Unsupervised Learning Dimensionality Reduction – Feature Elimination vs Extraction

Feature elimination involves selecting a subset of the original features in the dataset and discarding the rest. This subset is chosen based on some criteria, such as feature importance scores, correlation with the target variable, or domain knowledge. Common methods for feature elimination include:

• Univariate feature selection: Selecting features based on statistical tests such as chi-square, ANOVA, or mutual information.
• Recursive feature elimination (RFE): Iteratively removing the least important features based on the coefficients of a predictive model trained on the remaining features.
• L1 regularization (Lasso): Encouraging sparsity in the coefficients of a linear model, effectively performing feature selection by shrinking some coefficients to zero. Feature elimination is straightforward and interpretable but may discard potentially useful information, especially if there are complex interactions among features.

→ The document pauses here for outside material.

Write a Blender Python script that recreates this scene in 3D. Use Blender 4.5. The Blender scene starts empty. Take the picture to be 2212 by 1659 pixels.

Feature extraction involves transforming the original features into a lower-dimensional space using linear or nonlinear transformations. These transformations aim to retain as much relevant information as possible while reducing redundancy and noise in the data. Common methods for feature extraction include:

• Principal Component Analysis (PCA): A linear dimensionality reduction technique that finds orthogonal axes (principal components) along which the data has the highest variance.
• Singular Value Decomposition (SVD): A matrix factorization technique used to decompose a dataset into its constituent components.
• t-distributed Stochastic Neighbor Embedding (t-SNE): A nonlinear dimensionality reduction technique that preserves local relationships between data points, often used for visualization. Feature extraction can capture complex relationships among features and is effective for nonlinear data structures. However, the transformed features may be less interpretable than the original features.